→ **WHAT TO DO**:
Starting at the top of the records, output every line through the one that contains "o['kind'] = 'stuff'", keeping each exactly as it appears.

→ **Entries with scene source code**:
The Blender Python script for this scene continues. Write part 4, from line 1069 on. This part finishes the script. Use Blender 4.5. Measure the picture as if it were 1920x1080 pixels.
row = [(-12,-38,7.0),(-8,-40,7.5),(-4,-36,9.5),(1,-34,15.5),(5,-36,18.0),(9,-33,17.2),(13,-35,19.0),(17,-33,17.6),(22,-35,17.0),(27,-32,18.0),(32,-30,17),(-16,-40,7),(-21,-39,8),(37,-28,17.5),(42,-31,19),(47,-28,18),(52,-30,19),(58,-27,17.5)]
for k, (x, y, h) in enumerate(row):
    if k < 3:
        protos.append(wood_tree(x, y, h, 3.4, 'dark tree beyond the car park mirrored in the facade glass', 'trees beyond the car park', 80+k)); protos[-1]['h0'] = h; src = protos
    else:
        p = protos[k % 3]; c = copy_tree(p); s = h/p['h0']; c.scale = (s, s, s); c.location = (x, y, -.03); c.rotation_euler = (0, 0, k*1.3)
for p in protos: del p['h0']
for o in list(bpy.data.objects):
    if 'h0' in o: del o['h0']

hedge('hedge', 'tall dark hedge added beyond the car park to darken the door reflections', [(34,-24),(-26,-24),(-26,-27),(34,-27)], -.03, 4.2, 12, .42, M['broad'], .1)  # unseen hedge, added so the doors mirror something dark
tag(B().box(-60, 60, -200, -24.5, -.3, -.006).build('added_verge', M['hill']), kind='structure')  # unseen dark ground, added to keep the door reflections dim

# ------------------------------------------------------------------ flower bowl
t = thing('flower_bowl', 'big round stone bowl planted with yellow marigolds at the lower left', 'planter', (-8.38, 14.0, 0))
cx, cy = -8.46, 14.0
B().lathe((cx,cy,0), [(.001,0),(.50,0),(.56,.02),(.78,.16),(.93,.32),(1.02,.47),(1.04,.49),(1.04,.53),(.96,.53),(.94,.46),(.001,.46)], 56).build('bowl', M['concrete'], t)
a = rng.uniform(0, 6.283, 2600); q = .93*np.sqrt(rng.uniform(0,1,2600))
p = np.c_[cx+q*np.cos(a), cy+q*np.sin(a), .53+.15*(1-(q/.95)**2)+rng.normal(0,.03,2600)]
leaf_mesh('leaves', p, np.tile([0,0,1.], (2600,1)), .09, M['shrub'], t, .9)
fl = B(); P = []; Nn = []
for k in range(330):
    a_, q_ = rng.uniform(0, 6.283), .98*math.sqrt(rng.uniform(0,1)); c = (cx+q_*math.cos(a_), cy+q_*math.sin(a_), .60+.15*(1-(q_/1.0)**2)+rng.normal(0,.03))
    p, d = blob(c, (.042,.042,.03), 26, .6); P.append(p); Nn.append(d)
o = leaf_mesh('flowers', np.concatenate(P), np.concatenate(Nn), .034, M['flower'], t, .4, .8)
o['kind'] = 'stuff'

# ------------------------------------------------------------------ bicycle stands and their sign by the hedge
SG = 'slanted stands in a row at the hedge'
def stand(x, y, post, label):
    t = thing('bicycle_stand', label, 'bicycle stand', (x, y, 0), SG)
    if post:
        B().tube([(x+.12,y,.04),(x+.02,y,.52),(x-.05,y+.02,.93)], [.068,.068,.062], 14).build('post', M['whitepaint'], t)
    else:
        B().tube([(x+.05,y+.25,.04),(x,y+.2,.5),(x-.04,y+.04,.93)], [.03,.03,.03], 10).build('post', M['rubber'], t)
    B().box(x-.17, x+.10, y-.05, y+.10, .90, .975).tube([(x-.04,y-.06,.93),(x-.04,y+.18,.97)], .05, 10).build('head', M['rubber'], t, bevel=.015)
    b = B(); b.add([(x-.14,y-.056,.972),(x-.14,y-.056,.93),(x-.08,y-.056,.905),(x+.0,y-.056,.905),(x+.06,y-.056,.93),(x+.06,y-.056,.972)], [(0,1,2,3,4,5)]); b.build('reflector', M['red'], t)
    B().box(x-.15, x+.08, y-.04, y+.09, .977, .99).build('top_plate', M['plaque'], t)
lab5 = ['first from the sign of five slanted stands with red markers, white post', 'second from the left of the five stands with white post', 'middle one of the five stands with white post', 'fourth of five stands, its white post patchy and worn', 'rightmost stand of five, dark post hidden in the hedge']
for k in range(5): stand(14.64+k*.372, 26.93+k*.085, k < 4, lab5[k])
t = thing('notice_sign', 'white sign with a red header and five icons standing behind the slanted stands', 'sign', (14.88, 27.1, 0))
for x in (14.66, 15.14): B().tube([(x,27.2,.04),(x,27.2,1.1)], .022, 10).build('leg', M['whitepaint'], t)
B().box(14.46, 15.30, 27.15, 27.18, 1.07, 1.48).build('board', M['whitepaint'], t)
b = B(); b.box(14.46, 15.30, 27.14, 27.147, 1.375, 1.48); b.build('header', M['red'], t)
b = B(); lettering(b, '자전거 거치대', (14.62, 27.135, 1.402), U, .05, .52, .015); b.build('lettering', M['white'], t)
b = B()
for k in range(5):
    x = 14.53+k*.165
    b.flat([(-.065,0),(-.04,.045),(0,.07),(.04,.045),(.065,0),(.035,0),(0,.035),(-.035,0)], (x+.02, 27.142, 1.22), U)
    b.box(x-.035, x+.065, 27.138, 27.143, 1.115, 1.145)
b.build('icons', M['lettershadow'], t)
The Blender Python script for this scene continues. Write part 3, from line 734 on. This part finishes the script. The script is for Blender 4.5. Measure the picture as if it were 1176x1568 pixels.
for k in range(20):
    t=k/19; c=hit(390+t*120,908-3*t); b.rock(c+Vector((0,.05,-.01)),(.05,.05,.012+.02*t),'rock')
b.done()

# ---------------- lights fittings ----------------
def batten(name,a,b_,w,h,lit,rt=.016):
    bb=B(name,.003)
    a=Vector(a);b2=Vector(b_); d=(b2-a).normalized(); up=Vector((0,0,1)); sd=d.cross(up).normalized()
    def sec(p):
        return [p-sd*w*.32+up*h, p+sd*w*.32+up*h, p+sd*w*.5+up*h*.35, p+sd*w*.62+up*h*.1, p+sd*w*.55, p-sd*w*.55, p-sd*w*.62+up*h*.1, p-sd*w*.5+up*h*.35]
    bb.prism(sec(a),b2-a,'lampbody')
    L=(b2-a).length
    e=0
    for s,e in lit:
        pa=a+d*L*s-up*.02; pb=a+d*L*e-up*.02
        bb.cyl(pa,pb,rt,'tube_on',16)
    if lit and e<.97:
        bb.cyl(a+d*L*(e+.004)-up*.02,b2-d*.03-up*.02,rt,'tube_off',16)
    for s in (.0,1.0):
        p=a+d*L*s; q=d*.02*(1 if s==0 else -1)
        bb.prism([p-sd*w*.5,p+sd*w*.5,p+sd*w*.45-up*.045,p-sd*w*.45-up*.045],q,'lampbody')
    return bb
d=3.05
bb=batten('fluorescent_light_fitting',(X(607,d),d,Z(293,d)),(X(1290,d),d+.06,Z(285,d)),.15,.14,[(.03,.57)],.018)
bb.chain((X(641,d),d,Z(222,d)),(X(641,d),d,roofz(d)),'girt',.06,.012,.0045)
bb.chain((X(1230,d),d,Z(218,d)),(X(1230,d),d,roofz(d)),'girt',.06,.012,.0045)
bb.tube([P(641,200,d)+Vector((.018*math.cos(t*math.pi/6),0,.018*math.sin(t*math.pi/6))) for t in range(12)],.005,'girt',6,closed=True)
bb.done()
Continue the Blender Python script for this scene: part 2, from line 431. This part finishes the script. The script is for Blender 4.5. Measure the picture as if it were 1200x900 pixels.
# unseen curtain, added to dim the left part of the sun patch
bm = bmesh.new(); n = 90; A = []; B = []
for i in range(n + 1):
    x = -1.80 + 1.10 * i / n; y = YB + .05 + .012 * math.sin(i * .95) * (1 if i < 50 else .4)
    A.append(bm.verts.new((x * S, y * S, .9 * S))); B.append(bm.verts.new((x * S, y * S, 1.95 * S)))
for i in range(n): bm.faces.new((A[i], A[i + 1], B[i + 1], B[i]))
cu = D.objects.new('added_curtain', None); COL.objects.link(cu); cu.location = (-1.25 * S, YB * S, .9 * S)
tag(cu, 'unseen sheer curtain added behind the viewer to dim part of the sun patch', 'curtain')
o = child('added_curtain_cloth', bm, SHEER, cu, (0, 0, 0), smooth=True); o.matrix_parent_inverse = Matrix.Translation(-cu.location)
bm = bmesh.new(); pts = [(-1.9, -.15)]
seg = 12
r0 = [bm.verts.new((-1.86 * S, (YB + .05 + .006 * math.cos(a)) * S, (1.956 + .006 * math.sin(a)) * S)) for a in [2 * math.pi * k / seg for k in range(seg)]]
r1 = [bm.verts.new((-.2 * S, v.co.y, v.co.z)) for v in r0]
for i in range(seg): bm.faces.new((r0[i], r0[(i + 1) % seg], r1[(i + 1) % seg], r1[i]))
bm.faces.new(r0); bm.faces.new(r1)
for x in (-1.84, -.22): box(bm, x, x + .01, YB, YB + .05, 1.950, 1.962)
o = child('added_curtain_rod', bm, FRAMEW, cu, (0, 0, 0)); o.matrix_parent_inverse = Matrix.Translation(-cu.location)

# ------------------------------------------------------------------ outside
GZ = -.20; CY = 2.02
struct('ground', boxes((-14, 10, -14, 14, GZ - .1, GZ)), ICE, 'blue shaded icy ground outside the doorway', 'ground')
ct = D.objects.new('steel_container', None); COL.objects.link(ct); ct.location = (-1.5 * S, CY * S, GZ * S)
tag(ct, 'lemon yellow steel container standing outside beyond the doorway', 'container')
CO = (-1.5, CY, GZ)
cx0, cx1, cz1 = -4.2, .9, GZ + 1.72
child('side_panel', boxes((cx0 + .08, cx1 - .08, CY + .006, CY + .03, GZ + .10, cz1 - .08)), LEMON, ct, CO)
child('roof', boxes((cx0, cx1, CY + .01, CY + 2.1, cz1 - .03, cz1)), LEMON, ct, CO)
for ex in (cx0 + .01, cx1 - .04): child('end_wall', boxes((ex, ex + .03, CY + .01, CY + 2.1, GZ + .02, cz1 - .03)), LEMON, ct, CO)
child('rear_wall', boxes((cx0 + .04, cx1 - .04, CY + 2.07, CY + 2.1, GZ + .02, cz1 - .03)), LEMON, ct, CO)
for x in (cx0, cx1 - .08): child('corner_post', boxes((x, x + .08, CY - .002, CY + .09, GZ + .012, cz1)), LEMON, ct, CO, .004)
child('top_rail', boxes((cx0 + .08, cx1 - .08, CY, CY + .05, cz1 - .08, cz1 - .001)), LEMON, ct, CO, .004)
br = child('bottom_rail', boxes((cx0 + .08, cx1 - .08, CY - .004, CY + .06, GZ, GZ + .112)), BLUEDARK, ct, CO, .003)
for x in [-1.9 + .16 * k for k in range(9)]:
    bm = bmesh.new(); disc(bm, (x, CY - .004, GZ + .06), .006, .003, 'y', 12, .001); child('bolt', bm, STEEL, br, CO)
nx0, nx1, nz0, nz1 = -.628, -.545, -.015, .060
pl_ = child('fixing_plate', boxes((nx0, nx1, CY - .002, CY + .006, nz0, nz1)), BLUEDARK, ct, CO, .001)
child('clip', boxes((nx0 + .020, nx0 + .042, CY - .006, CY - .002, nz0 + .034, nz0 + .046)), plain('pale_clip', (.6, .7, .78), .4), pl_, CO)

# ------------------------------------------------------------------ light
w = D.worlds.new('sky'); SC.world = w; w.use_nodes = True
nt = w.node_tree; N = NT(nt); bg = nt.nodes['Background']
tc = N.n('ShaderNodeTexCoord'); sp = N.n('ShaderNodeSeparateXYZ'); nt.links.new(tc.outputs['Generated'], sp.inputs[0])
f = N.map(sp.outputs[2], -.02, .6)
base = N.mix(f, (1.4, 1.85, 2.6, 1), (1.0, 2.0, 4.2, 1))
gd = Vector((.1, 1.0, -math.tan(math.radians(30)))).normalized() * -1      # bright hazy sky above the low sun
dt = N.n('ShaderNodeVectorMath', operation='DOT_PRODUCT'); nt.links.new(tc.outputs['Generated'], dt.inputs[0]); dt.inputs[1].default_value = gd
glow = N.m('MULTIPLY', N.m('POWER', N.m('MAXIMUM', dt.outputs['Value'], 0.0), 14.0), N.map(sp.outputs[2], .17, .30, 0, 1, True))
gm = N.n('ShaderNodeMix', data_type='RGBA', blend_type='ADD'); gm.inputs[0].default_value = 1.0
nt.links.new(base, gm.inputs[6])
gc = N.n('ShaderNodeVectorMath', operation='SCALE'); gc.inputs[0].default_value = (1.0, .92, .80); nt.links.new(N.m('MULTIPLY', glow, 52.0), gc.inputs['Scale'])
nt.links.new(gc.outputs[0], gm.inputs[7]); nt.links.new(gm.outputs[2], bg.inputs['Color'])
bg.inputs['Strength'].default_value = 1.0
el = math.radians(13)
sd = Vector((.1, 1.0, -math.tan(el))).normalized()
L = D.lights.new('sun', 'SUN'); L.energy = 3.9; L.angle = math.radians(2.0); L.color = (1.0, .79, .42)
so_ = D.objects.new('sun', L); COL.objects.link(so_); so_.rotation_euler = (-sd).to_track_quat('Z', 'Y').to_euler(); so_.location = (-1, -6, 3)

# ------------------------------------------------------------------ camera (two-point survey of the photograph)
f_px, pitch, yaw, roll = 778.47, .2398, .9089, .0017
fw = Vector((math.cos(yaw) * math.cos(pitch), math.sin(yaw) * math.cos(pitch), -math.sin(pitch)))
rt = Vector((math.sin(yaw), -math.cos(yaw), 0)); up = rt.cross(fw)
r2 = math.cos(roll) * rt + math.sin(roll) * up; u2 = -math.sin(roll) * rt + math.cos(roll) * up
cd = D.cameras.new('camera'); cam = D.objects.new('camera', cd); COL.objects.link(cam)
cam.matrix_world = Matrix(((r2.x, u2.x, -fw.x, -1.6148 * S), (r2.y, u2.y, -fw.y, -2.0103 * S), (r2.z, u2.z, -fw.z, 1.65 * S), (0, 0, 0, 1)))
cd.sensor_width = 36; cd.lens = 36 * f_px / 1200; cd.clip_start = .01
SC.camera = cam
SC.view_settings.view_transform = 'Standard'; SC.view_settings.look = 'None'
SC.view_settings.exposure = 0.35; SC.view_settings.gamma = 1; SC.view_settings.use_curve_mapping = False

→ **PROBLEM SOLUTION**:
The Blender Python script for this scene continues. Write part 4, from line 1069 on. This part finishes the script. Use Blender 4.5. Measure the picture as if it were 1920x1080 pixels.
row = [(-12,-38,7.0),(-8,-40,7.5),(-4,-36,9.5),(1,-34,15.5),(5,-36,18.0),(9,-33,17.2),(13,-35,19.0),(17,-33,17.6),(22,-35,17.0),(27,-32,18.0),(32,-30,17),(-16,-40,7),(-21,-39,8),(37,-28,17.5),(42,-31,19),(47,-28,18),(52,-30,19),(58,-27,17.5)]
for k, (x, y, h) in enumerate(row):
    if k < 3:
        protos.append(wood_tree(x, y, h, 3.4, 'dark tree beyond the car park mirrored in the facade glass', 'trees beyond the car park', 80+k)); protos[-1]['h0'] = h; src = protos
    else:
        p = protos[k % 3]; c = copy_tree(p); s = h/p['h0']; c.scale = (s, s, s); c.location = (x, y, -.03); c.rotation_euler = (0, 0, k*1.3)
for p in protos: del p['h0']
for o in list(bpy.data.objects):
    if 'h0' in o: del o['h0']

hedge('hedge', 'tall dark hedge added beyond the car park to darken the door reflections', [(34,-24),(-26,-24),(-26,-27),(34,-27)], -.03, 4.2, 12, .42, M['broad'], .1)  # unseen hedge, added so the doors mirror something dark
tag(B().box(-60, 60, -200, -24.5, -.3, -.006).build('added_verge', M['hill']), kind='structure')  # unseen dark ground, added to keep the door reflections dim

# ------------------------------------------------------------------ flower bowl
t = thing('flower_bowl', 'big round stone bowl planted with yellow marigolds at the lower left', 'planter', (-8.38, 14.0, 0))
cx, cy = -8.46, 14.0
B().lathe((cx,cy,0), [(.001,0),(.50,0),(.56,.02),(.78,.16),(.93,.32),(1.02,.47),(1.04,.49),(1.04,.53),(.96,.53),(.94,.46),(.001,.46)], 56).build('bowl', M['concrete'], t)
a = rng.uniform(0, 6.283, 2600); q = .93*np.sqrt(rng.uniform(0,1,2600))
p = np.c_[cx+q*np.cos(a), cy+q*np.sin(a), .53+.15*(1-(q/.95)**2)+rng.normal(0,.03,2600)]
leaf_mesh('leaves', p, np.tile([0,0,1.], (2600,1)), .09, M['shrub'], t, .9)
fl = B(); P = []; Nn = []
for k in range(330):
    a_, q_ = rng.uniform(0, 6.283), .98*math.sqrt(rng.uniform(0,1)); c = (cx+q_*math.cos(a_), cy+q_*math.sin(a_), .60+.15*(1-(q_/1.0)**2)+rng.normal(0,.03))
    p, d = blob(c, (.042,.042,.03), 26, .6); P.append(p); Nn.append(d)
o = leaf_mesh('flowers', np.concatenate(P), np.concatenate(Nn), .034, M['flower'], t, .4, .8)
o['kind'] = 'stuff'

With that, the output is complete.